Rocky Reimagined: Students Take a Modern Approach to a Classic

A student dances onstage at Wellesley's October 2022 shadowcast production of Rocky Horror Picture Show.
Image credit: Amber Celletti
Author  Quinn Etoll '23 & Amber Celletti
Published on 

Rocky Horror Picture Show shadowcast performances, where actors mimic the 1975 film while it plays on a screen behind them, have been a Wellesley Halloween tradition since 2012, but this year’s directors wanted to do things differently. Co-directors Demeter Appel-Riehle ’25 and Julien Barriere ’24, along with SJ Stephens ’23, who played Dr. Frank-N-Furter, intended to make the October 29 event, co-sponsored by the Shakespeare Society and the Film Society, more thoughtful and inclusive by acknowledging and rejecting the bigotry present in both the film and the culture surrounding Rocky Horror, at Wellesley and beyond.

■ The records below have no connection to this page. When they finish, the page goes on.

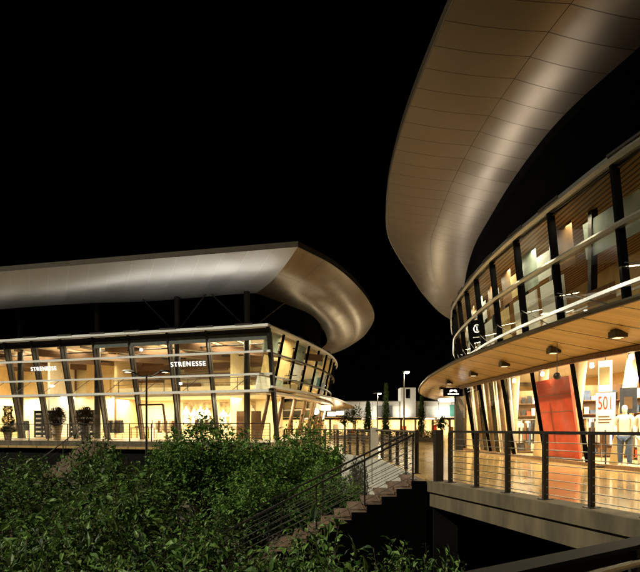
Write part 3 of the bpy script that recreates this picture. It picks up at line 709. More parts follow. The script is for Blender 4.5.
railing('terrace_railing', [e0+tdir*.1+tin*.18+V((0,0,PZ)), e0+tdir*27+tin*.18+V((0,0,PZ))], 1.08, 19, 6, 'long thin railing along the left terrace in front of the lit shop', pw=.04, pd=.06, cab=.011, cab_mat='rail', rail_w=.06)

H1 = 7.5; SL = 1.5     # eave height, lean of the glass
side = curve([C]+[V((x,y,0)) for x, y in ((-1.2,36.4),(.75,43),(1.55,49),(1.45,54),(0,60),(-4,65))], 60)
front = [LP(s,0,0) for s in [38*i/60 for i in range(61)]][::-1]     # left to corner
SF = [0,4.27,7.12,10.1,12.99,15.7,18.2,20.65,23.2,25.7,28.3,30.9,33.5,36,38]; NF = len(SF)-1
def fpt(s, z): return LP(s, SL*(H1-z)/(H1-PZ), z)
for k in range(NF):
    s0, s1 = SF[k], SF[k+1]
    m = MB(); m.quad(fpt(s0,PZ), fpt(s1,PZ), fpt(s1,H1-.35), fpt(s0,H1-.35)); m.build('window', M['glass'], Lb)
for k in range(NF+1):
    s0 = SF[k]
    m = MB(); m.beam(fpt(s0,PZ), fpt(s0,H1-.1), .11, .24, side=ds); m.build('mullion', M['dark'], Lb)
    m = MB(); m.beam(fpt(s0,PZ)+di_*.3, fpt(s0,H1-.4)+di_*.3, .10, .18, side=ds); m.build('timber_post', M['darktimber'], Lb)
def fring(z, w, h, name, mt, out=.22, s0=-.1, s1=38):
    m = MB(); m.beam(fpt(s0,z)-di_*out, fpt(s1,z)-di_*out, w, h); return m.build(name, M[mt], Lb)
fring(7.42, .5, .16, 'eave_rail', 'bsteel', .1); fring(7.16, .06, .3, 'eave_board', 'dark', .02); fring(6.85, .05, .5, 'spandrel', 'spandrel', .04, 0, 13); fring(6.95, .05, .26, 'spandrel', 'dark', .04, 13.05, 38)
fring(5.88, .16, .13, 'glazing_rail', 'bsteel'); fring(4.5, .16, .12, 'glazing_rail', 'bsteel')
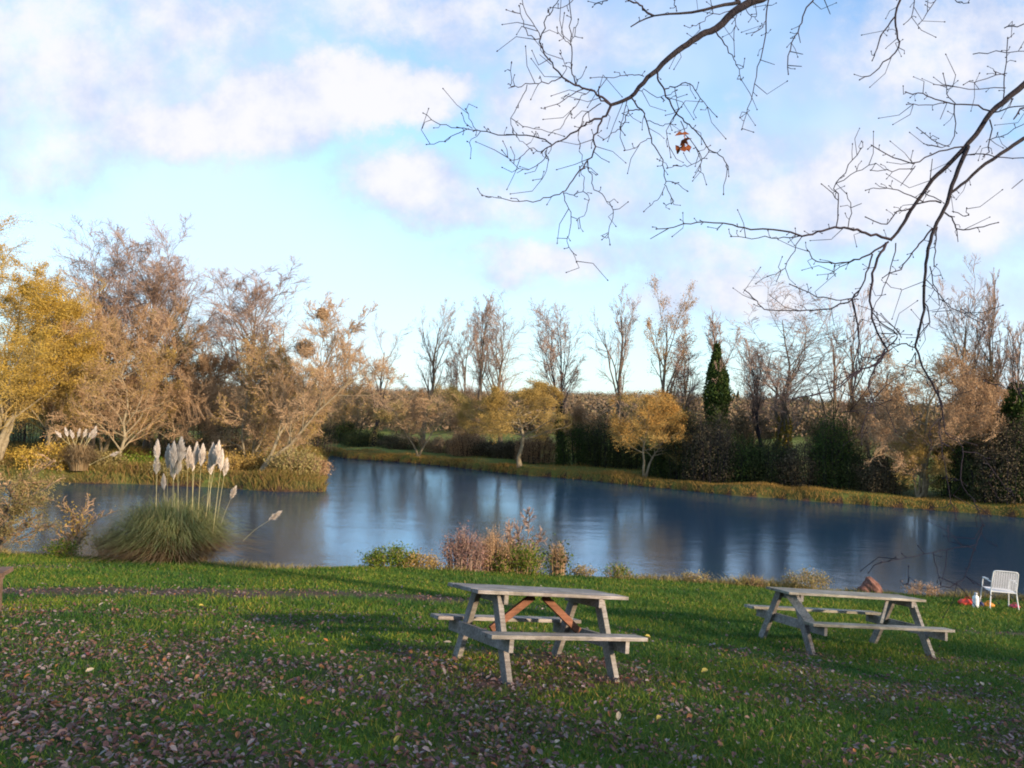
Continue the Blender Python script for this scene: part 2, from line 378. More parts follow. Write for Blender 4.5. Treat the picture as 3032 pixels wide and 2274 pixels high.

To address the issues, such as transphobic and homophobic stereotypes, head-on, Appel-Riehle, Barriere, and Stephens organized a roundtable discussion with Wellesley’s Office of LGBTQ+ Programs and Services on October 19. Organizers provided detailed content warnings for each scene, prefaced the performance with a speech about the issues of both the culture and the text of Rocky Horror, discouraged gender policing of attendees, whether off-campus guests or Wellesley students, and encouraged all attendees to think critically about the show while also having fun. Barriere, in his director’s speech, was proud to reveal that the majority of the cast and crew of this year’s performance was trans and/or queer, which he said was important to note for a film that caricatures trans women. Appel-Riehle, Barriere, and Stephens said they want Wellesley’s Rocky Horror tradition to be one that celebrates the diverse identities of Wellesley students and its future as a more inclusive space.